Washington – Man wird wohl nie offiziell erfahren, ob das erfolgreiche Attentat auf den prominenten iranischen Atombomben-Tüftler Mohsen Fachrizadeh die Arbeit des israelischen Geheimdienstes Mossad oder ein „Abschiedsgeschenk“ von US-Präsident Donald Trump an die Mullahs in Teheran war. Schließlich hatte ja Trump bereits bei der Tötung des iranischen Generals Kassem Soleimani gezeigt, dass er nicht zimperlich gegenüber jenen ist, die er als Bedrohung amerikanischer Interessen sieht. Und Berichten zufolge soll er beim Pentagon sogar die Chancen erfragt haben, in den letzten Monaten seiner Amtszeit iranische Atomanlagen zu bombardieren – was ihm die Militärs dann ausgeredet haben sollen.
Möglicherweise haben aber auch Israel, die USA und Saudi-Arabien hinter den Kulissen kooperiert, um den Wissenschaftler und seine Bewacher zu eliminieren – und damit ein klares Signal an ein Regime zu senden, das weiter nicht nur mit seinen militärischen Nuklearambitionen die größte Bedrohung des Friedens in Nahost darstellt und nun erkennen musste: Es konnte seinen wichtigsten Wissenschaftler nicht schützen.
Unabhängig von der Frage, wer für diese effiziente Aktion die Lorbeeren verdient, rückt damit auch der von Trump aufgekündigte umstrittene Atom-Deal in den Vordergrund, den einst Obama zusammen mit der Bundesregierung in Berlin, der EU und vier weiteren Nationen ausgehandelt hatte.

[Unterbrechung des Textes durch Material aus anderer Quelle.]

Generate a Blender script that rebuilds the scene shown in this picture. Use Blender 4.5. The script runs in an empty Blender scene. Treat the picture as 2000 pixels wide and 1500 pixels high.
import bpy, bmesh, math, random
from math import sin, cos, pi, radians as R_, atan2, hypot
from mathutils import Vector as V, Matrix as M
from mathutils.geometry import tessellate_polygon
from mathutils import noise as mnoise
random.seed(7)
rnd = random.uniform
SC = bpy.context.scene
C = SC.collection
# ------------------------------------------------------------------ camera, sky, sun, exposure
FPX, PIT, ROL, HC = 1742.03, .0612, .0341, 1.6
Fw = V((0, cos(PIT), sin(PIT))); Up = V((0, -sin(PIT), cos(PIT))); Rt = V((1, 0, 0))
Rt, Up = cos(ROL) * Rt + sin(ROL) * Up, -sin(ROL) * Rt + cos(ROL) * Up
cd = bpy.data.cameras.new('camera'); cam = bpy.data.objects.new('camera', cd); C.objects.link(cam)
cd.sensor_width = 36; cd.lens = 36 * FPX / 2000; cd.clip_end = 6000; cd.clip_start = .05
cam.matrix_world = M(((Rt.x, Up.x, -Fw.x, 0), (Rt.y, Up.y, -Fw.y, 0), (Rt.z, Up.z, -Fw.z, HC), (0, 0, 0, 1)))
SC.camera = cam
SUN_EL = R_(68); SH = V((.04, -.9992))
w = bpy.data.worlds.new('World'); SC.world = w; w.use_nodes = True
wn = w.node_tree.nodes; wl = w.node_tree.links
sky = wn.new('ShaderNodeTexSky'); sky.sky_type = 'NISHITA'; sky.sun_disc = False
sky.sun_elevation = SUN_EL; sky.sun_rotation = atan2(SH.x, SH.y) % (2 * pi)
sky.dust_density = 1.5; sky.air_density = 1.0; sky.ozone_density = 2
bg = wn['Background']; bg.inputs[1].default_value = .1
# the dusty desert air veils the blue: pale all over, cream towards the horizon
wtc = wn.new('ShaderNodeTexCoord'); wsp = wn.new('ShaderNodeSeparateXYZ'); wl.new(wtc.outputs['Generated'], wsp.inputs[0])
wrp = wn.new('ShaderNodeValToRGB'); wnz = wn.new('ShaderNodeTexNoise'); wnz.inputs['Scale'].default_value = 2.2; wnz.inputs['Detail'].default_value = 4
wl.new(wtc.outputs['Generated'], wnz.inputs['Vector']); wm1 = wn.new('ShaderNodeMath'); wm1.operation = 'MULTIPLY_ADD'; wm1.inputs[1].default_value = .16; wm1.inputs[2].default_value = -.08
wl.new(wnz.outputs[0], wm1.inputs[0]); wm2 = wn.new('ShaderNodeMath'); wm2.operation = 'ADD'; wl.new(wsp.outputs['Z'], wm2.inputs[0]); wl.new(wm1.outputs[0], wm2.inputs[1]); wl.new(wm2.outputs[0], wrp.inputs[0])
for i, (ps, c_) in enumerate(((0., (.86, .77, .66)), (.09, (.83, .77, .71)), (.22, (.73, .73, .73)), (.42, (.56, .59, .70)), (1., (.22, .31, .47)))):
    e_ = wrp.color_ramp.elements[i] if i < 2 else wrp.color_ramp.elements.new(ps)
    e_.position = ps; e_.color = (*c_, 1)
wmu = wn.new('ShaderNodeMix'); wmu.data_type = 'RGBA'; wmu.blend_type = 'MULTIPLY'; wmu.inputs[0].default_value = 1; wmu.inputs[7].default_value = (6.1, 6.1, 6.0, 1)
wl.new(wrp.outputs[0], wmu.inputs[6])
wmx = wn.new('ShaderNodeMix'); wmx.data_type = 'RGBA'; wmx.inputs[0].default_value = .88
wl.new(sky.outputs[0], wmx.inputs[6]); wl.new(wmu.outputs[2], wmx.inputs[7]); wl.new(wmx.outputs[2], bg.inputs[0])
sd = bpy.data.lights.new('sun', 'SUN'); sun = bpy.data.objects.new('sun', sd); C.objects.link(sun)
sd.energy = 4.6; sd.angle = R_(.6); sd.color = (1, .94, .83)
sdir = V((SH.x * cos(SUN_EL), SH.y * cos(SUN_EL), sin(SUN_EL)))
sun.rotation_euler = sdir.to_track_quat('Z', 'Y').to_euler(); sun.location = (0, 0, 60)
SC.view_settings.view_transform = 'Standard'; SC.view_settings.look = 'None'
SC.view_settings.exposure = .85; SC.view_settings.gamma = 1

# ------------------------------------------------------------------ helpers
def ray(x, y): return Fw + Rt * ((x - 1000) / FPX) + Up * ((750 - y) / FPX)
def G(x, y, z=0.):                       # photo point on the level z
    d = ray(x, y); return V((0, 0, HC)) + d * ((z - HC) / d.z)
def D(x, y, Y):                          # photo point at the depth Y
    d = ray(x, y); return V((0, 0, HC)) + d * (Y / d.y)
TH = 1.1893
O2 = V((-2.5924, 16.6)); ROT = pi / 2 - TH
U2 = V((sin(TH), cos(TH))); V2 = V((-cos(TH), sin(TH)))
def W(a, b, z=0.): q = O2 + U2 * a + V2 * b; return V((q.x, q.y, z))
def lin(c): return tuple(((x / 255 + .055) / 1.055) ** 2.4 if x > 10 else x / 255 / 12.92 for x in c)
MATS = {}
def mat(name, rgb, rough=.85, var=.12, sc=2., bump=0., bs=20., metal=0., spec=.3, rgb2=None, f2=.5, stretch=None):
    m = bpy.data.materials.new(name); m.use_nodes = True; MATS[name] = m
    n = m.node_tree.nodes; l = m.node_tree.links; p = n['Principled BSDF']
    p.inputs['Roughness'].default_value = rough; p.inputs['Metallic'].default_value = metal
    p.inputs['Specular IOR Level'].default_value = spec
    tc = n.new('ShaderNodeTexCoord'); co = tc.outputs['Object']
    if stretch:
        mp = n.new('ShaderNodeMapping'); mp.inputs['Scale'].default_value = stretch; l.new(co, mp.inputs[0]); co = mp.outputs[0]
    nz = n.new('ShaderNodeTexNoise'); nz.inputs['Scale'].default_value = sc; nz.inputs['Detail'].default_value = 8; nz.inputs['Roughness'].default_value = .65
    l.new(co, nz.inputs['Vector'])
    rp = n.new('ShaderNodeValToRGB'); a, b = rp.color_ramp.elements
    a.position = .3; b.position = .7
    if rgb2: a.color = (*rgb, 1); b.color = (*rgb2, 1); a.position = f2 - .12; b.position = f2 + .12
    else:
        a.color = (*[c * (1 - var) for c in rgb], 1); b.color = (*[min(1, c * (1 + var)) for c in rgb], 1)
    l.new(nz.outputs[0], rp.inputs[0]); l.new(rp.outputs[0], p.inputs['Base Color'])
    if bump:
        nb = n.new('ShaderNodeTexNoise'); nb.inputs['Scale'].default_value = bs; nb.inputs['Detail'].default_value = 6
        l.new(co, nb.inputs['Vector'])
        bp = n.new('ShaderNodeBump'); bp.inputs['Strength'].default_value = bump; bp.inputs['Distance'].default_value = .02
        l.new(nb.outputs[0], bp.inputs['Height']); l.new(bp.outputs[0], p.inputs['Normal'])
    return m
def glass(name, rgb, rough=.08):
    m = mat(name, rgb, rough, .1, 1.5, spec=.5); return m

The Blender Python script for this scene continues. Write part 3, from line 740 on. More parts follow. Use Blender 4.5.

Der designierte US-Präsident Joe Biden hat bereits durchblicken lassen, dass er das Abkommen möglichst schnell wieder reanimieren möchte, wenn der Iran zu den Spielregeln zurückkehrt.
Dabei rücken für den Demokraten offenbar die zahlreichen Punkte in den Hintergrund, die weiterhin gegen eine Neuauflage des „Deals“ sprechen und die zeigen, dass das Abkommen von Obama – der dringend ein außenpolitisches Vermächtnis brauchte – mit heißer Nadel gestrickt wurde. Obama hatte damals argumentiert, die Verträge würden den Iran davon abhalten, eine Atombombe zu bekommen, und die nuklearen Aktivitäten ausschließlich friedlich halten. Doch vieles dabei war Wunschdenken des US-Präsidenten, der Teheran dann auch noch 2016 über Nacht Paletten mit Bargeld in Höhe von rund 400 Millionen Dollar einfliegen ließ.
Vor allem wurde nach dem Abkommen die Hoffnung der internationalen Gemeinschaft enttäuscht, Teheran werde sein aggressives Verhalten in der Region adjustieren. Das Gegenteil war der Fall. Iran beteiligte sich am Bürgerkrieg in Syrien zugunsten des Despoten Bashar al-Assad und unterstützte damit das Massensterben von zehntausenden Zivilisten. Teheran, das weiter die Vernichtung Israels propagiert, fördert immer noch die terroristischen Hisbollah- und Hamas-Organisationen. Hinzu kamen die bekannten Versuche, schon vor dem Ende der Ära Obama an den „Deal“-Verpflichtungen vorbei zu arbeiten. Wie durch den Transfer von Anreicherungs-Zentrifugen in unterirdische Bunker. Ohnehin ist nicht zuverlässig nachprüfbar, ob die im Abkommen vereinbarten Obergrenzen für die Lagerung von angereichertem Uran eingehalten wurden. Denn eines der vielen Schlupflöcher des ursprünglichen Vertragswerks besteht darin, dass – in einer gesonderten Vereinbarung festgehalten – militärische Anlagen für die UN-Inspektoren absolut tabu sind. Das verleiht allen Feststellungen der Kontrolleure nur begrenzten Wert.
Dennoch hat die EU von Beginn an das Abkommen als „ultima ratio“ gepriesen und versucht, die Iran-Sanktionen der Trump-Regierung gegenüber internationalen Unternehmen aktiv zu umgehen. Teheran sieht deshalb die EU als engen Verbündeten und hat nun nach dem Attentat sogar an die Freunde in Europa appelliert, sich nicht feige zu zeigen und die Liquidierung als „internationalen Terrorismus“ zu verurteilen. Dass diese Forderung ausgerechnet von einem Haupt-Propagandisten des Terrors kommt, mutet wie purer Zynismus an. Doch die Hoffnung, wieder zu „normalen“ Zeiten beim Streben nach nuklearer Bewaffnung zurückzukehren, liegt für die Mullahs ohnehin nicht in Europa, sondern vom 20. Januar 2021 an im Weißen Haus.